— The problem —
Set down the material below word for word, excluding the pictures.

* * * * *

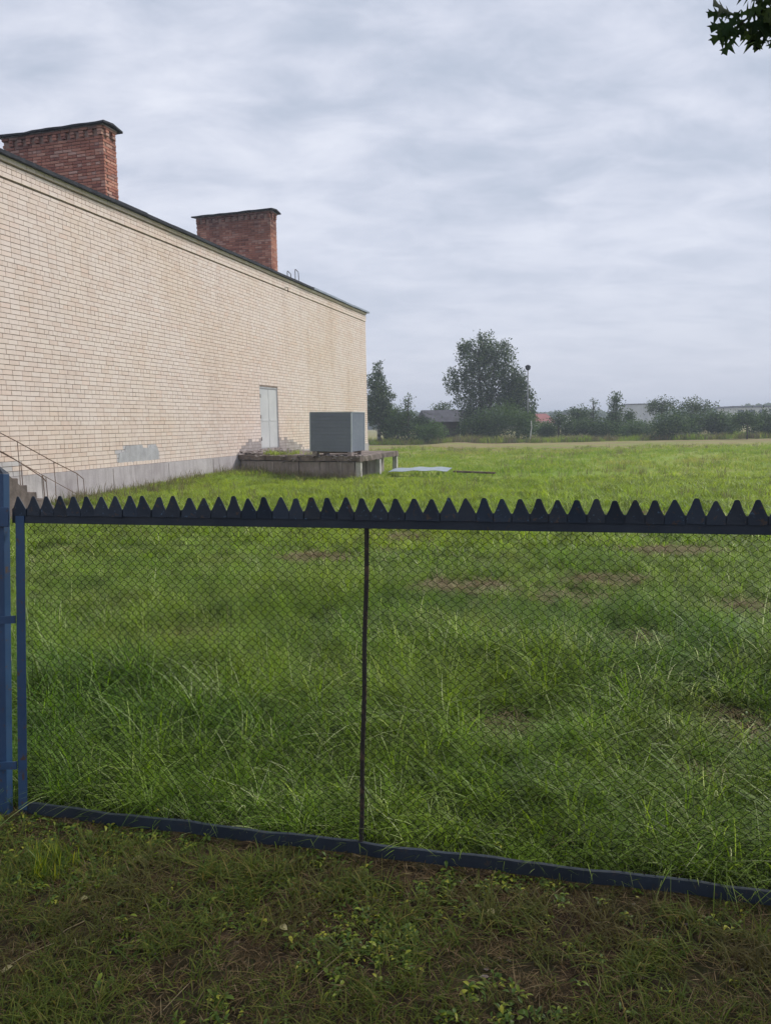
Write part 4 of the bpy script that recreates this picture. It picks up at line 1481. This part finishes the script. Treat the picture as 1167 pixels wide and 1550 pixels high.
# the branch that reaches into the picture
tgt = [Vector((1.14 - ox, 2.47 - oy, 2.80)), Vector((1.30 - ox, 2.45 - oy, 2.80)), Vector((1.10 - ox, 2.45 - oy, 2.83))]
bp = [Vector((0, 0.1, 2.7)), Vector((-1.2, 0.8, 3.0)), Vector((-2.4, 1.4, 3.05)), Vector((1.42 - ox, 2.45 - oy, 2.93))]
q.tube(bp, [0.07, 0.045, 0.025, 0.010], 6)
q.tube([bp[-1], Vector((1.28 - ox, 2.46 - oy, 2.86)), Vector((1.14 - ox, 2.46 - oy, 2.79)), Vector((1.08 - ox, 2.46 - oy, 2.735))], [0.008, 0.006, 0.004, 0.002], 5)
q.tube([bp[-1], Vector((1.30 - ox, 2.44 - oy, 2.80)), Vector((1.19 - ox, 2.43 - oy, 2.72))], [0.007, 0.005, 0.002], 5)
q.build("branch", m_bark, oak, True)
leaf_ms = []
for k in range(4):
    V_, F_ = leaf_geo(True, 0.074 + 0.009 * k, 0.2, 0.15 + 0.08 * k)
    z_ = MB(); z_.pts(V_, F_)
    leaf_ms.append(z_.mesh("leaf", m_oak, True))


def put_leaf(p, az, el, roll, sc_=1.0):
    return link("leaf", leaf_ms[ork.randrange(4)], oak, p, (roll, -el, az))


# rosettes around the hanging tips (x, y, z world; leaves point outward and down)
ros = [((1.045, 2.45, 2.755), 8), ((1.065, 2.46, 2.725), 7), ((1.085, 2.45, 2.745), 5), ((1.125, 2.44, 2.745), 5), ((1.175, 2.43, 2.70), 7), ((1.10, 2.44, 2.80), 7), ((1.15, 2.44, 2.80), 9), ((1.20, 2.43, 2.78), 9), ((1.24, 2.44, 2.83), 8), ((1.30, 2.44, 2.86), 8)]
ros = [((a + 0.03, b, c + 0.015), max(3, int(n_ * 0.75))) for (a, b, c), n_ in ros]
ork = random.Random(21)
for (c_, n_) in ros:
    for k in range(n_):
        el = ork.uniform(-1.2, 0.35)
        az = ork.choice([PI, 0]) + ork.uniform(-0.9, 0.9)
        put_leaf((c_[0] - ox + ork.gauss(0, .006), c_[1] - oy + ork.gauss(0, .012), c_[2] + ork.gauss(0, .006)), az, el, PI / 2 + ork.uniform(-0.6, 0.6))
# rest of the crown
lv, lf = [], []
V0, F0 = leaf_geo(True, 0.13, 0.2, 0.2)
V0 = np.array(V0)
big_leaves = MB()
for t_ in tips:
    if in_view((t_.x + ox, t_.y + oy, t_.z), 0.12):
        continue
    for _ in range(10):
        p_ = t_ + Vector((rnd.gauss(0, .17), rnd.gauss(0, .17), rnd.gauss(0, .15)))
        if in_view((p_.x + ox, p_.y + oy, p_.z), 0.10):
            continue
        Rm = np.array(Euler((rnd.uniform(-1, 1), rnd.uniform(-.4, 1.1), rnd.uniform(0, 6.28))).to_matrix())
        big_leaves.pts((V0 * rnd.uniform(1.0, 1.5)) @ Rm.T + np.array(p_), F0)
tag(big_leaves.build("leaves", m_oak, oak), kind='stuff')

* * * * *

— Completed task —
Write part 4 of the bpy script that recreates this picture. It picks up at line 1481. This part finishes the script. Treat the picture as 1167 pixels wide and 1550 pixels high.
# the branch that reaches into the picture
tgt = [Vector((1.14 - ox, 2.47 - oy, 2.80)), Vector((1.30 - ox, 2.45 - oy, 2.80)), Vector((1.10 - ox, 2.45 - oy, 2.83))]
bp = [Vector((0, 0.1, 2.7)), Vector((-1.2, 0.8, 3.0)), Vector((-2.4, 1.4, 3.05)), Vector((1.42 - ox, 2.45 - oy, 2.93))]
q.tube(bp, [0.07, 0.045, 0.025, 0.010], 6)
q.tube([bp[-1], Vector((1.28 - ox, 2.46 - oy, 2.86)), Vector((1.14 - ox, 2.46 - oy, 2.79)), Vector((1.08 - ox, 2.46 - oy, 2.735))], [0.008, 0.006, 0.004, 0.002], 5)
q.tube([bp[-1], Vector((1.30 - ox, 2.44 - oy, 2.80)), Vector((1.19 - ox, 2.43 - oy, 2.72))], [0.007, 0.005, 0.002], 5)
q.build("branch", m_bark, oak, True)
leaf_ms = []
for k in range(4):
    V_, F_ = leaf_geo(True, 0.074 + 0.009 * k, 0.2, 0.15 + 0.08 * k)
    z_ = MB(); z_.pts(V_, F_)
    leaf_ms.append(z_.mesh("leaf", m_oak, True))


def put_leaf(p, az, el, roll, sc_=1.0):
    return link("leaf", leaf_ms[ork.randrange(4)], oak, p, (roll, -el, az))


# rosettes around the hanging tips (x, y, z world; leaves point outward and down)
ros = [((1.045, 2.45, 2.755), 8), ((1.065, 2.46, 2.725), 7), ((1.085, 2.45, 2.745), 5), ((1.125, 2.44, 2.745), 5), ((1.175, 2.43, 2.70), 7), ((1.10, 2.44, 2.80), 7), ((1.15, 2.44, 2.80), 9), ((1.20, 2.43, 2.78), 9), ((1.24, 2.44, 2.83), 8), ((1.30, 2.44, 2.86), 8)]
ros = [((a + 0.03, b, c + 0.015), max(3, int(n_ * 0.75))) for (a, b, c), n_ in ros]
ork = random.Random(21)
for (c_, n_) in ros:
    for k in range(n_):
        el = ork.uniform(-1.2, 0.35)
        az = ork.choice([PI, 0]) + ork.uniform(-0.9, 0.9)
        put_leaf((c_[0] - ox + ork.gauss(0, .006), c_[1] - oy + ork.gauss(0, .012), c_[2] + ork.gauss(0, .006)), az, el, PI / 2 + ork.uniform(-0.6, 0.6))
# rest of the crown
lv, lf = [], []
V0, F0 = leaf_geo(True, 0.13, 0.2, 0.2)
V0 = np.array(V0)
big_leaves = MB()
for t_ in tips:
    if in_view((t_.x + ox, t_.y + oy, t_.z), 0.12):
        continue
    for _ in range(10):
        p_ = t_ + Vector((rnd.gauss(0, .17), rnd.gauss(0, .17), rnd.gauss(0, .15)))
        if in_view((p_.x + ox, p_.y + oy, p_.z), 0.10):
            continue
        Rm = np.array(Euler((rnd.uniform(-1, 1), rnd.uniform(-.4, 1.1), rnd.uniform(0, 6.28))).to_matrix())
        big_leaves.pts((V0 * rnd.uniform(1.0, 1.5)) @ Rm.T + np.array(p_), F0)
tag(big_leaves.build("leaves", m_oak, oak), kind='stuff')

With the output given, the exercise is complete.